As for those who persist in seeing “hate” as a threat to the Queen’s peace, at Jay Currie’s website a commenter “pettifogger” pointed out that the sole post that Judge Hadjis deemed in breach of Section 13—“AIDS Secrets”—was read by a total of just eight people in Canada, or nought-point-eight of a Canadian per province. However, you’ve got to reckon that maybe two to three of those eight views were from Richard Warman salivating over another tax-free windfall if he sued for being “offended” by it; another two to three came from the CHRC bookmarking and downloading it to enter in evidence; and maybe the sole remaining view came from Mr. Lemire just after posting to check that it was formatted and displaying correctly.
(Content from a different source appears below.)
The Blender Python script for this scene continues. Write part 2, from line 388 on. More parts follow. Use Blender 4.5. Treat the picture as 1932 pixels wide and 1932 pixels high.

In other words, no one in Canada saw this post. Yet Her Majesty’s thought police took six years to bring this case to conclusion. And, whether or not it’s offensive, there’s nothing in there that should be illegal in a free society with robust traditions of vigorous public debate. That’s the point: Marc Lemire is no threat to Canada. Whereas Jennifer Lynch, Chief Commissar of the CHRC, and her mob of statist hacks, social engineers and secret-agent fantasists are ultimately a very profound threat indeed. To survive as a free people, Canadians need the rough and tumble of honest public discourse. Instead, its “human rights” regime has, quite consciously, attempted to upgrade unfashionable opinions into illegal ones. When government bureaucrats forget they are not our rulers but our servants, that’s always a bigger problem than whatever “crisis” they purport to be addressing.

For the moment, whatever Parliament or the Supreme Court does, Section 13 is dead. The camel’s nose of liberty is under the CHRC tent. Now let’s give ’em the hump.